Bugünkünden farklı bir demokrasi kültürünün ve yerellik anlayışının oluşumu için; devlet yönelimli olmayan, tam terinse devlete karşı kendi özgücüne dayalı ve insan-doğa merkezli bir sistem oluşturmak en anlamlı olanıdır. Merkeziyetçilikten uzak, her kesime ve kimliğe kendini ifade etme olanağı sunan toplum kuşkusuz ki demokratik bir toplum olacaktır. Her birimin söz sahibi olduğu, “katılımcı demokrasi” olarak da kavramsallaştırılan doğrudan demokrasi uygulamasınadır söz konusu ettiğimiz. Bu itibarla, gücü/iktidarı hedeflemeyen yaklaşım, bireyi özgür yurttaş olarak tanımlar ve onu toplumun en temel birimini sayar. Artık çözümlemiş bulunuyoruz ki; devlet, iktidar, toplum ilişkisi çözülmeden; bu 5000 yıllık yapı bozulmadan, demokrasi adıyla eşitlenen bir yaşam oluşturmak imkânsız.

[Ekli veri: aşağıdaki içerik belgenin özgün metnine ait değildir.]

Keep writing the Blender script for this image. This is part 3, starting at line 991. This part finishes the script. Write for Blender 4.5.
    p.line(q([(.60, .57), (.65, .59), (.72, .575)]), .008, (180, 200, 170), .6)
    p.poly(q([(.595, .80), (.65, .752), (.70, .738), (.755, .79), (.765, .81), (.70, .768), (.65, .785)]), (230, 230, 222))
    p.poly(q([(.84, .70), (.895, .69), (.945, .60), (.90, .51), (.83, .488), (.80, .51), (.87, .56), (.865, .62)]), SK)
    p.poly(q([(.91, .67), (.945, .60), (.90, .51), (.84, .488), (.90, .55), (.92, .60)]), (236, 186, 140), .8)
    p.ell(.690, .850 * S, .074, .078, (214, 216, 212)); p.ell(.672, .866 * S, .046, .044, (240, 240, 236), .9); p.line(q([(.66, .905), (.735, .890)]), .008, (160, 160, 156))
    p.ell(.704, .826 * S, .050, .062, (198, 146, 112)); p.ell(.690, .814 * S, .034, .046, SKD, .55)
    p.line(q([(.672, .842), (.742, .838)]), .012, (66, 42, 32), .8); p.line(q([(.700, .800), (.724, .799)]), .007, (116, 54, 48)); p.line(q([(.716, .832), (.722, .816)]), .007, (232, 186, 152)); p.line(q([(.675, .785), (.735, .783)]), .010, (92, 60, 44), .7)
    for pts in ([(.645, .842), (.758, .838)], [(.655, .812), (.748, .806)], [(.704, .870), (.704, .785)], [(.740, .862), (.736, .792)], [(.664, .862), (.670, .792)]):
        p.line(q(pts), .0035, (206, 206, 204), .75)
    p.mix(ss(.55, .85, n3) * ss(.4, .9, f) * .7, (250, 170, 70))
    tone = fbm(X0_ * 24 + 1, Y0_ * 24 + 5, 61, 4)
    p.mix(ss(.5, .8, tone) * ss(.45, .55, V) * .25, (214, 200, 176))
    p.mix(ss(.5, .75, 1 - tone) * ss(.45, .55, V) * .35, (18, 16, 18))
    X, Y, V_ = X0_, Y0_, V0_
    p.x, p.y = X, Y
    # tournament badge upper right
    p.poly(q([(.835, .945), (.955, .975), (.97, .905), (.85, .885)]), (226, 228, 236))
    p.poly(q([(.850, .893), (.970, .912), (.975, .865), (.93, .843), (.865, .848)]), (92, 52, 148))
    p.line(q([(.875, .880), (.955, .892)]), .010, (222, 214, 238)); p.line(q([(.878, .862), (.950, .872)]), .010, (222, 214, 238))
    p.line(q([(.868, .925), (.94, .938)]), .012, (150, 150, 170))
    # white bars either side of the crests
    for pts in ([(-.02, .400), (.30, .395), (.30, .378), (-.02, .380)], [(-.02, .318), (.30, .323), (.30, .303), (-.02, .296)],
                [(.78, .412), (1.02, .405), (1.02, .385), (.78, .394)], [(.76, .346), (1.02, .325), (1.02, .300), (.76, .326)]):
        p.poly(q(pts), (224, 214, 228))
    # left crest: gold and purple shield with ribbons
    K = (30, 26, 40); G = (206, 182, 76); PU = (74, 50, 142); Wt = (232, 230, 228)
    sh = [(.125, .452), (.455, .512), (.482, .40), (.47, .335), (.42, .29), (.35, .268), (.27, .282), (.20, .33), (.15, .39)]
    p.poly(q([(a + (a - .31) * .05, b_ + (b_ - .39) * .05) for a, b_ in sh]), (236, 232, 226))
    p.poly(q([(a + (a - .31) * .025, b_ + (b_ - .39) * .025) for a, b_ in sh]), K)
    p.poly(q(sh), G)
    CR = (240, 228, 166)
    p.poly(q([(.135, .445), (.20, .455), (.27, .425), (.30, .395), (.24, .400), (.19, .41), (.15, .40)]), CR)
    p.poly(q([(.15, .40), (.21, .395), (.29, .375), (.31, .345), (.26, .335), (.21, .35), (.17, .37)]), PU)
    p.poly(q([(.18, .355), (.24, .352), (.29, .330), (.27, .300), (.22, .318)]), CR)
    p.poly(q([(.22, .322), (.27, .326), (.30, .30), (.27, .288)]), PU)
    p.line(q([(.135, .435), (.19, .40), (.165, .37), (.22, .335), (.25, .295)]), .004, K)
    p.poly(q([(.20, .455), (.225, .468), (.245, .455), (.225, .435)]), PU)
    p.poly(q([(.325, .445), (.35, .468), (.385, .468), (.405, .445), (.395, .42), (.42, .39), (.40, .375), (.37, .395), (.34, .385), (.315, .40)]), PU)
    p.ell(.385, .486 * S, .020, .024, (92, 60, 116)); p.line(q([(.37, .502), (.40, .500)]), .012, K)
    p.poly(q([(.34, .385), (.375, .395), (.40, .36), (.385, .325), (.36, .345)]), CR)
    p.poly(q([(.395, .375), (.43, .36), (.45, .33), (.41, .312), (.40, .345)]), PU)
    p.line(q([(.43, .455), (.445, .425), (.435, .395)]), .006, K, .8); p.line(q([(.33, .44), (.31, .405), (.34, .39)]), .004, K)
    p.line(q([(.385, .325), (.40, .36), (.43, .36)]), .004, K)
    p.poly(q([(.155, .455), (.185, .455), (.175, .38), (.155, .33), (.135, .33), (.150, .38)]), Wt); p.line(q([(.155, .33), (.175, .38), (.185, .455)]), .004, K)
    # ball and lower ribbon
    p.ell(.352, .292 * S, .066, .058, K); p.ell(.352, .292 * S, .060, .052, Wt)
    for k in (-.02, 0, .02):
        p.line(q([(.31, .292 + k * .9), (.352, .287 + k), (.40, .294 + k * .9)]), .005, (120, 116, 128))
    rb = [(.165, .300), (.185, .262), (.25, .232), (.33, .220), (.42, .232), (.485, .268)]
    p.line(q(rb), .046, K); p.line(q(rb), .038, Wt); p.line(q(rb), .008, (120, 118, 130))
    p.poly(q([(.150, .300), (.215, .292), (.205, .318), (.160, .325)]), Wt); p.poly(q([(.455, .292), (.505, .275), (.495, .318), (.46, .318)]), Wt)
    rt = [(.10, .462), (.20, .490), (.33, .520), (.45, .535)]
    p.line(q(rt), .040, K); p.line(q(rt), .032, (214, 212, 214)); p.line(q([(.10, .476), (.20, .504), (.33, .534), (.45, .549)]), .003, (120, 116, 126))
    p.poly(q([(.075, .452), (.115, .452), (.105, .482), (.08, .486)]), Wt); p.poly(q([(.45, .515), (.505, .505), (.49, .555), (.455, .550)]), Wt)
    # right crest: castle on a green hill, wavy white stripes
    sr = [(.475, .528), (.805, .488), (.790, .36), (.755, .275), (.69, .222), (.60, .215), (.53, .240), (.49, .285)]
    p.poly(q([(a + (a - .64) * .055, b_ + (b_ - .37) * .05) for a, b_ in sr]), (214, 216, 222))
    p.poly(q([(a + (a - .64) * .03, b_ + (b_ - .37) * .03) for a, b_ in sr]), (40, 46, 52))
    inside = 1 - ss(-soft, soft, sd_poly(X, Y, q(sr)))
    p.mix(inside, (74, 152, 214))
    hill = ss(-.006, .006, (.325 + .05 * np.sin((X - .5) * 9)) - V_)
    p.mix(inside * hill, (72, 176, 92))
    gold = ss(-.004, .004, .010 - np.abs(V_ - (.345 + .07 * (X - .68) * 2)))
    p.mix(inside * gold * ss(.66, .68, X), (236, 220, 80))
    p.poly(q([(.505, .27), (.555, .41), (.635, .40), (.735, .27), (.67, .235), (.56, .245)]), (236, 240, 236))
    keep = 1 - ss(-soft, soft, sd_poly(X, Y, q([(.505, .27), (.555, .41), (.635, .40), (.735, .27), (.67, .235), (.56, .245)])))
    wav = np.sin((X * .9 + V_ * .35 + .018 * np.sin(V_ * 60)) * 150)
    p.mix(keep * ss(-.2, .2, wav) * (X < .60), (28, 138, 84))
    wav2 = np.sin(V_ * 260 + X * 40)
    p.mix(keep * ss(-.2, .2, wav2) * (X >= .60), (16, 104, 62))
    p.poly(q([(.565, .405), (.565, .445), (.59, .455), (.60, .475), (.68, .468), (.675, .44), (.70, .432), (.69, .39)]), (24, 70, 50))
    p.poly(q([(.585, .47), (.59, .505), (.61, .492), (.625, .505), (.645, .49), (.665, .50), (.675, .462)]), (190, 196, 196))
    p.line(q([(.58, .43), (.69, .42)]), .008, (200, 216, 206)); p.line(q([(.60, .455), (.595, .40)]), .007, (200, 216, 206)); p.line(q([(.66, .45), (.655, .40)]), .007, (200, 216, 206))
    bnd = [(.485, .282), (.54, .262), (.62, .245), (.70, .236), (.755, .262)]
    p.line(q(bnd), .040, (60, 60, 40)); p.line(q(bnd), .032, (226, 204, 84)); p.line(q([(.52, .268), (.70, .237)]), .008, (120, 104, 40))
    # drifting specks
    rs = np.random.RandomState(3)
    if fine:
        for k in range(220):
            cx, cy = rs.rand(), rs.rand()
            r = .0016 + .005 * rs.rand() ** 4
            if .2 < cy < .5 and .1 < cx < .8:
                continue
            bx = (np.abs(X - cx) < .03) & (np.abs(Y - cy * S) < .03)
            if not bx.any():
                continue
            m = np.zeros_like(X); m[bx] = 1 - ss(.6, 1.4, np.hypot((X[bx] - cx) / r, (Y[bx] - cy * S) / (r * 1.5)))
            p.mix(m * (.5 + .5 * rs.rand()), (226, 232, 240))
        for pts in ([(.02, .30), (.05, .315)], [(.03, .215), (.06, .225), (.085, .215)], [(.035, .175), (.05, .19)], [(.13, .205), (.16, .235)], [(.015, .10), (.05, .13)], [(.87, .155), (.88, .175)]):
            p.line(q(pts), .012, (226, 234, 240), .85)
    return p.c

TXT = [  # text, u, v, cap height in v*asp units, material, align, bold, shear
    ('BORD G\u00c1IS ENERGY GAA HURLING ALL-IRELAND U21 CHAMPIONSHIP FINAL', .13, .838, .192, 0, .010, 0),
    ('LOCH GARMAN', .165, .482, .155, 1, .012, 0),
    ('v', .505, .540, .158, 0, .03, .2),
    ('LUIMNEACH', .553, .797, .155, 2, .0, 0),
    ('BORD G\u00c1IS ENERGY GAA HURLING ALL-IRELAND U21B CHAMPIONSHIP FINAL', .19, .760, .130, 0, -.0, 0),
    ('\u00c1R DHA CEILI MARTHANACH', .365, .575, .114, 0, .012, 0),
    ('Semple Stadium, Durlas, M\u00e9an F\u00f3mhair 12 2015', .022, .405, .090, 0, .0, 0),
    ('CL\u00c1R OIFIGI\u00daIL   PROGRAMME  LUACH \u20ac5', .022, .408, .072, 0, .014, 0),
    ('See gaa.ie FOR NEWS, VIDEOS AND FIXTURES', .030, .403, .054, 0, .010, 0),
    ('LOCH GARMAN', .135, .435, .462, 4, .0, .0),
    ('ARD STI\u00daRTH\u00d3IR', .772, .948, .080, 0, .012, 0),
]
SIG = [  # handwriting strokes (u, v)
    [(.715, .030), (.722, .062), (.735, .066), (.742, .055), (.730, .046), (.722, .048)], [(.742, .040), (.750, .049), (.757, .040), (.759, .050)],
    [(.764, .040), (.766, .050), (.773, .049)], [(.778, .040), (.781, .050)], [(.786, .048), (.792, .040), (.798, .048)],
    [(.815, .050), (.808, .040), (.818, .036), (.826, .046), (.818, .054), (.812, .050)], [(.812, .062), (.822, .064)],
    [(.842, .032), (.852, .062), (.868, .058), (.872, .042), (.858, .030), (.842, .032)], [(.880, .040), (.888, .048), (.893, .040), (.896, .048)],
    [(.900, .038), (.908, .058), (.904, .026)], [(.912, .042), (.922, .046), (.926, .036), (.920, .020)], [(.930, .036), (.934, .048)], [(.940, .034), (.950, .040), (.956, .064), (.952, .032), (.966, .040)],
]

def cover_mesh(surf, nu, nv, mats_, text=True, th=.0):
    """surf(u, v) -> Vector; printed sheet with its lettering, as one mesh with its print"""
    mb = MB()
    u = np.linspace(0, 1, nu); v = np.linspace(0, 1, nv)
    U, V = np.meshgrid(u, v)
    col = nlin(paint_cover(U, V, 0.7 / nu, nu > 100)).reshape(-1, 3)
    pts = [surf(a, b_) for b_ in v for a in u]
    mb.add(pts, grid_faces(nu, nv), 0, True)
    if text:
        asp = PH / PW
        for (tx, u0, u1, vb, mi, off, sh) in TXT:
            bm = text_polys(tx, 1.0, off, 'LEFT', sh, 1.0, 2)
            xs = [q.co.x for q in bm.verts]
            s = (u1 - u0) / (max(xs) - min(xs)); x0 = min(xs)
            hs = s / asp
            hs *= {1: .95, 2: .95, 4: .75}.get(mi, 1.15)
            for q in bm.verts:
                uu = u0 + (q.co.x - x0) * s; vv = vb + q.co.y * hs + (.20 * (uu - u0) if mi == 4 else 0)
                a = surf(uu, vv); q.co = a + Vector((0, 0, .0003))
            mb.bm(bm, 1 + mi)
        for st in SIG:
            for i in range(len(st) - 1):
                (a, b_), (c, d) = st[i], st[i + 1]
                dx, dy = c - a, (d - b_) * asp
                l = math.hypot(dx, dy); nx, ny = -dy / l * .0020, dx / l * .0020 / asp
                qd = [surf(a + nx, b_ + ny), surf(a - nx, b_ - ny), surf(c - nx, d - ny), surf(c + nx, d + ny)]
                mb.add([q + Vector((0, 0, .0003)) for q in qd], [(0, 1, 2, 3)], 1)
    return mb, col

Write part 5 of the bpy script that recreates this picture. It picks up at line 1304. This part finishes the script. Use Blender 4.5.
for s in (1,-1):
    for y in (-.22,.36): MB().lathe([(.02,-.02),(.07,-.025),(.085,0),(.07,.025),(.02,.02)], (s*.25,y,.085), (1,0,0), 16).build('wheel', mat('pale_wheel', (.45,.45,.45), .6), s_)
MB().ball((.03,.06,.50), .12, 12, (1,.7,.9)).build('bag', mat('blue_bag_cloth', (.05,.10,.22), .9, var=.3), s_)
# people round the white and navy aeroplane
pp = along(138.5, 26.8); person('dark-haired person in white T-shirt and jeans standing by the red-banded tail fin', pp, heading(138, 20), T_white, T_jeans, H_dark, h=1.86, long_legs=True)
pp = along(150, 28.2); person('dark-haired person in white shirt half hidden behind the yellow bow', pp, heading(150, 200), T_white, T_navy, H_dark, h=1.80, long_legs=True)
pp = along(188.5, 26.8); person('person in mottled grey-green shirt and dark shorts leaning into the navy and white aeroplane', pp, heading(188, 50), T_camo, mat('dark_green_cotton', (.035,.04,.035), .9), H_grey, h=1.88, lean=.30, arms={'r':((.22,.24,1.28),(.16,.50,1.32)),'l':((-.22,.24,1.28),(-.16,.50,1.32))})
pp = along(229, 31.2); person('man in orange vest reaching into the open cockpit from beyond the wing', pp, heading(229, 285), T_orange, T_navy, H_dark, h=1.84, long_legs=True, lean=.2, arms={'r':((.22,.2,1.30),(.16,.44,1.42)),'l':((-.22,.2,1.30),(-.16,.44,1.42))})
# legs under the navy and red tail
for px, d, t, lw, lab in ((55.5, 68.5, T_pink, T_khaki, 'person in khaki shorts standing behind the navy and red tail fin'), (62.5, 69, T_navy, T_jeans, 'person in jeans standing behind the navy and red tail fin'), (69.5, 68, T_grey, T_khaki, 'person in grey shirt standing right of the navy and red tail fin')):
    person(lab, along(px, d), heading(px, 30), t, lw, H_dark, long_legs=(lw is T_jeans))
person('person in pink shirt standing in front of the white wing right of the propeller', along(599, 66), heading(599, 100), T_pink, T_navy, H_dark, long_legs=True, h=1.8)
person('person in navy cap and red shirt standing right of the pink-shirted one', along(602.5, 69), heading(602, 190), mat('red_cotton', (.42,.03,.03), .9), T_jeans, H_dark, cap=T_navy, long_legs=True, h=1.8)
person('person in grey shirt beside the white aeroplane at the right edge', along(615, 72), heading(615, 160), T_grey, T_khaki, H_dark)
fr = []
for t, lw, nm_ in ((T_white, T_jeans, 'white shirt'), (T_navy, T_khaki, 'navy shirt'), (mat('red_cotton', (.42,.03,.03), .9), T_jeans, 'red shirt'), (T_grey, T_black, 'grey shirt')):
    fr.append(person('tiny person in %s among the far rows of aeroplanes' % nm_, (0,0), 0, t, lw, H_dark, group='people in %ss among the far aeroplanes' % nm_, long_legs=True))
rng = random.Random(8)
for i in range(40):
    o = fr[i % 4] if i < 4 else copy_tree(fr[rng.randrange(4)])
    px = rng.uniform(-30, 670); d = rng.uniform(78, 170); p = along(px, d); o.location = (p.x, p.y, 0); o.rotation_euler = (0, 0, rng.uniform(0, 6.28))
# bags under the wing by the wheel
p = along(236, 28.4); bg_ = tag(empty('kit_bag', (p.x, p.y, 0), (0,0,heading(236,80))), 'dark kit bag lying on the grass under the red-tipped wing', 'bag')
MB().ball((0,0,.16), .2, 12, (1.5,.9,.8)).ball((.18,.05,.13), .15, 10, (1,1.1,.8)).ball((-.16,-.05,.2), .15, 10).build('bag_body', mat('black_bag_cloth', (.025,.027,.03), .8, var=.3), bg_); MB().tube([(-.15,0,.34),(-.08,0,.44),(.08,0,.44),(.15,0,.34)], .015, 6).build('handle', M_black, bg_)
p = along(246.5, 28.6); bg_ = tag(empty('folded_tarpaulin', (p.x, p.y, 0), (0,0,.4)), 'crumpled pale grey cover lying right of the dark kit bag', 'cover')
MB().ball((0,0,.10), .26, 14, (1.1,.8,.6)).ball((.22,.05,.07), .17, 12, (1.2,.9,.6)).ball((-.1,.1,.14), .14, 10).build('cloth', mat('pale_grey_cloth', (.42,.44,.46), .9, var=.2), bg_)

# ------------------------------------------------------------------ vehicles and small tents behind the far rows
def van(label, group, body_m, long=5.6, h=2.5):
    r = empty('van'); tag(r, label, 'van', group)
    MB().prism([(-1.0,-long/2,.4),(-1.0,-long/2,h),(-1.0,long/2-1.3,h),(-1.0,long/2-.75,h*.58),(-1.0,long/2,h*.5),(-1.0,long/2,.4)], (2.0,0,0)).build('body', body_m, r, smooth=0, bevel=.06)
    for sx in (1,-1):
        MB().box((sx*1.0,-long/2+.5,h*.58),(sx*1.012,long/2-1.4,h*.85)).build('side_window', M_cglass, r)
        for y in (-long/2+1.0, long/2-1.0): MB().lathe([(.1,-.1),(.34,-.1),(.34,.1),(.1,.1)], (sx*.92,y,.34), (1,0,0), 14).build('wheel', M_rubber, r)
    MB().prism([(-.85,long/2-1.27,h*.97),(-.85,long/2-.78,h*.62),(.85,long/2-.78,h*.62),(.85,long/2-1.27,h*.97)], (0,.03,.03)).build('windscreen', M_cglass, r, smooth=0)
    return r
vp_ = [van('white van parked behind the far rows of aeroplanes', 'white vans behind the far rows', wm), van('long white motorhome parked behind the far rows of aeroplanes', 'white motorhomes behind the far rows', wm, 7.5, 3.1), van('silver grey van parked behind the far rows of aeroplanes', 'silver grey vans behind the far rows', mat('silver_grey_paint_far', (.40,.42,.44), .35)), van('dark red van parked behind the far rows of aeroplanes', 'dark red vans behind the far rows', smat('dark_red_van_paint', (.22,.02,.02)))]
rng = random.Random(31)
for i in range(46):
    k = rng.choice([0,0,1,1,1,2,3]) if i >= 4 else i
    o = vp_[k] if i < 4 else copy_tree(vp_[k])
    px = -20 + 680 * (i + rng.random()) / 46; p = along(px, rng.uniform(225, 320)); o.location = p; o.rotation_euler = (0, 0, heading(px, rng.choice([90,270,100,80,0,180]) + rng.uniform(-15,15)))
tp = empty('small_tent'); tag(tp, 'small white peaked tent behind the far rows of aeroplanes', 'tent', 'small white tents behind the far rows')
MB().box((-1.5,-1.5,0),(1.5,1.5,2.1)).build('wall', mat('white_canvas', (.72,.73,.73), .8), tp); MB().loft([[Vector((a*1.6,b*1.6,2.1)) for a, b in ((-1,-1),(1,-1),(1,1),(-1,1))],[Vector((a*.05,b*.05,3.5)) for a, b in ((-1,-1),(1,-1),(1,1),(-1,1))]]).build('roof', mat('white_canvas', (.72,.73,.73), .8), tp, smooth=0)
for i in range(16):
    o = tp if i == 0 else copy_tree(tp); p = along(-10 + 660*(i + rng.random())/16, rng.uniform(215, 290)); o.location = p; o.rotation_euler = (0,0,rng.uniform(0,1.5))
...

Bunun için, demokratik, ekolojik, hiyerarşik-otoriter iktidar ilişkileri üretmeyen oluşumlar esas alınmalıdır. Bu zeminde kendini inşa eden topluma, artık kendi iç işleyişini/yönetim sistematiğini, kısacası; kendi yeni demokrasi paradigmasını da oluşturacak olgunluktadır demektir. Ama unutmayalım ki, zamanın kimyası, insanı hem fizik hem de ruh anlamında, heykeltıraşın mermeri yontması gibi yontmaktadır. O eşsiz, o estetik eser ortaya çıkana kadar çekiç seslerini dinlemeye devam edeceğiz.